Inventory positioning

The “perfect order.” In grocery e-commerce, keeping the customer promise means minimizing substitutions and getting as close as possible to providing your customer with the perfect order. This is especially challenging in grocery, with the wide variety of SKUs and temperature-controlled items, putting grocery e-commerce orders as one of the most difficult to fulfill. According to Incisiv’s report, grocery customer satisfaction is only at 48% for inventory visibility, which is to be expected when e-commerce inventory is being pulled from the same selection as in-store inventory. However, in a dark store where the inventory is allotted completely to online orders and positioned near the right demand signals, substitution rates are near zero, which results in higher customer satisfaction.
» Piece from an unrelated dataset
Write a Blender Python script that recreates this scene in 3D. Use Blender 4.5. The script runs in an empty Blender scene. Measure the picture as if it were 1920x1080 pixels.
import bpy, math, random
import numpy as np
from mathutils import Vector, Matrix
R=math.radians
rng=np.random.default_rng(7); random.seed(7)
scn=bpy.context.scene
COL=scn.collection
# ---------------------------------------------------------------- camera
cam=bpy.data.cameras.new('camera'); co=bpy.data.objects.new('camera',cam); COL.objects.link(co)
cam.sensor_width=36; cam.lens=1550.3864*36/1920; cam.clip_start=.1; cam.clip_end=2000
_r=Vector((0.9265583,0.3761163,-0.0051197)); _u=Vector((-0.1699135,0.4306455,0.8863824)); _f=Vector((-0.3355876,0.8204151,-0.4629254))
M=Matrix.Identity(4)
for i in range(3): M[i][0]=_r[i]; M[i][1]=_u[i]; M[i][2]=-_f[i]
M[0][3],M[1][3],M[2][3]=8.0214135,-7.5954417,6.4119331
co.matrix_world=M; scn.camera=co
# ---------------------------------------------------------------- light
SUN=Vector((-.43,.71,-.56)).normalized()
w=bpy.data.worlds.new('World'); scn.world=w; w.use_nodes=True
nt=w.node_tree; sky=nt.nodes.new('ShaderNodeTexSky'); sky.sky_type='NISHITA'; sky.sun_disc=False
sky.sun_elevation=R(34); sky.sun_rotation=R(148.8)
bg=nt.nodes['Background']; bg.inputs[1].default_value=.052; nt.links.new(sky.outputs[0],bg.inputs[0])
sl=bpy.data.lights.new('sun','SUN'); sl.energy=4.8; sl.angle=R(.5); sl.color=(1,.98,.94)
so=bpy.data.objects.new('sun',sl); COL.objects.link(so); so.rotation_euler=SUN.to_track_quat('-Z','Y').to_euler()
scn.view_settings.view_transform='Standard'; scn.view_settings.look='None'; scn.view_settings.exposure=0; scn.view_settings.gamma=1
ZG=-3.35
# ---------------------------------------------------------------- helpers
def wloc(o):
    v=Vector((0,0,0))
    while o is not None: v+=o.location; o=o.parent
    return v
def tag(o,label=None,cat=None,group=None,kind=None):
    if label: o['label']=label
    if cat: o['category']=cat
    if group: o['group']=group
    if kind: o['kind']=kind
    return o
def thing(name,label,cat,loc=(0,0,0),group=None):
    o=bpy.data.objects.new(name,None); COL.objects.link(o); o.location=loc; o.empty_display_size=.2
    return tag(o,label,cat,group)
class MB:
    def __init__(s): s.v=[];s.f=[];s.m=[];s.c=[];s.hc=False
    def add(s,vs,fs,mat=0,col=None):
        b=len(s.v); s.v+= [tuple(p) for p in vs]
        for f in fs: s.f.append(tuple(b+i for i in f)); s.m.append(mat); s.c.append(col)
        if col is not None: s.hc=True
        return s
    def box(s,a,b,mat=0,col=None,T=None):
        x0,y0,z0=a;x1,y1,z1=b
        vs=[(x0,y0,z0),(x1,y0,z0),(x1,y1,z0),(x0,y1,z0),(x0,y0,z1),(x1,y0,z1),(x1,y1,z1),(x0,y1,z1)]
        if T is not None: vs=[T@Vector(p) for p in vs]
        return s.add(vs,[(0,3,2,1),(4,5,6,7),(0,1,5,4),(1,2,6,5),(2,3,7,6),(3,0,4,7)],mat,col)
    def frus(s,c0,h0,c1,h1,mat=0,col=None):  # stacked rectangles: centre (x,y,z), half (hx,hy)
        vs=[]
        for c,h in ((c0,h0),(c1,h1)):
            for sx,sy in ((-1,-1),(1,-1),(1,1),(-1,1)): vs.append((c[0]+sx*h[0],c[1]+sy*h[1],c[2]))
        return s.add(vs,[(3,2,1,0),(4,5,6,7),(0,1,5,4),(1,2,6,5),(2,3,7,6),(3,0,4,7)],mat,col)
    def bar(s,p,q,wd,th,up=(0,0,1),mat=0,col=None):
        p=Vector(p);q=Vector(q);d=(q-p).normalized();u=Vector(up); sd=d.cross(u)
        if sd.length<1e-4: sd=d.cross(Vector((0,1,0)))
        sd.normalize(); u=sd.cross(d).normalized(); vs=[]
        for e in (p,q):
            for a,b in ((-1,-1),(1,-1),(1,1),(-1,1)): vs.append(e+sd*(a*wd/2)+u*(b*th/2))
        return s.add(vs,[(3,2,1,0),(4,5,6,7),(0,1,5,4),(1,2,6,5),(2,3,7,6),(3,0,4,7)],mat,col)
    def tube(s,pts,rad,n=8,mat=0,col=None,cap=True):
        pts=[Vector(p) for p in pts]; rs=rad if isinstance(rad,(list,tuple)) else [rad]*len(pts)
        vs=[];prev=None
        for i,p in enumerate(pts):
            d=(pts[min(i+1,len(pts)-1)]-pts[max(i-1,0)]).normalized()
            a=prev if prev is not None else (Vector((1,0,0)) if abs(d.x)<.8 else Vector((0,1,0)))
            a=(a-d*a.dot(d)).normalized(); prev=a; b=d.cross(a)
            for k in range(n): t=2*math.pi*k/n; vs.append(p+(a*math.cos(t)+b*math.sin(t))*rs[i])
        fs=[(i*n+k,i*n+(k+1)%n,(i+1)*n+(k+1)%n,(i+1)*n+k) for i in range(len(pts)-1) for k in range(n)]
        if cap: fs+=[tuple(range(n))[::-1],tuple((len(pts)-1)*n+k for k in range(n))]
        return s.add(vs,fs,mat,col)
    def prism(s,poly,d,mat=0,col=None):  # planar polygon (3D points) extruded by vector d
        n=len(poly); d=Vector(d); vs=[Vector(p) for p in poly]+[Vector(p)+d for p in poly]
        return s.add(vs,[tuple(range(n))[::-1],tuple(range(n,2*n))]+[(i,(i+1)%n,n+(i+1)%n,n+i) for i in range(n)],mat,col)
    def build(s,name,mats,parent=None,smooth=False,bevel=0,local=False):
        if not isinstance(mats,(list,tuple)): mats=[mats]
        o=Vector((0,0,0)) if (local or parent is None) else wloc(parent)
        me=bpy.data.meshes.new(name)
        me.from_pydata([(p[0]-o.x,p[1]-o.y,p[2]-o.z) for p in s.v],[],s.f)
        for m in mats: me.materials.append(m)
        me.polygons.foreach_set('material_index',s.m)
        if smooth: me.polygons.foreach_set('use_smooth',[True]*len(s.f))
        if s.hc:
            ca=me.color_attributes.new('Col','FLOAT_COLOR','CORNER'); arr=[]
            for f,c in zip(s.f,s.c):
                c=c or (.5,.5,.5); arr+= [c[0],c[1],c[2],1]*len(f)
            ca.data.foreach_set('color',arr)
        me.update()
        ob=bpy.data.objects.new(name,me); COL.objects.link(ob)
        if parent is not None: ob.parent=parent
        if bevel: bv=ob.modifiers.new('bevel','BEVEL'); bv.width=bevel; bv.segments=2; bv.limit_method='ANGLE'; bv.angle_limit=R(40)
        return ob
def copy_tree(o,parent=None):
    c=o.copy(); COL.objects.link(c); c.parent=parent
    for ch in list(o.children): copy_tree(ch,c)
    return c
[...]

Ultimately, dark stores increase the ‘perfect order’ rate and overall customer satisfaction.

Shopping experience. In the above scenario, while online grocery shoppers are satisfied with near-perfect orders, in-store shoppers are also being catered to for the optimal customer experience. Rather than forcing customers to compete with online shoppers over the same inventory, inventory is positioned strategically to reduce competition, store crowding and order dissatisfaction.

The nitty gritty

Dark stores are fairly simple in concept, but all of the above benefits come with a lot of moving parts and details that need to be nailed down in order to ensure that the dark store strategically benefits the business. Ensuring that the right inventory is in the right place is crucial. Demand planning, or understanding what demographics require what items, will ensure certain items are in stock in the right places, so whether it be an online or in-store shopper, they are able to find what they need, when and where they need it.

Additionally, labor planning plays a large role in the implementation of a dark store model. Understanding where you will need more labor for picking and fulfilling online orders and where automation could supplement will be key to maintaining the most efficient dark store.

Having the right technology and processes in place that work symbiotically to create a seamless experience is the final piece. This ranges from order management technology, which will enable truly agile omnichannel fulfillment to labor management technology, which will ensure that the operational processes run smoothly.

Conclusion

At the tail end of a difficult year, the only way out is forward, and dark stores seem to be the light at the end of the tunnel for grocers. Once you determine the right people, processes and technology, delighting the customer has never been easier.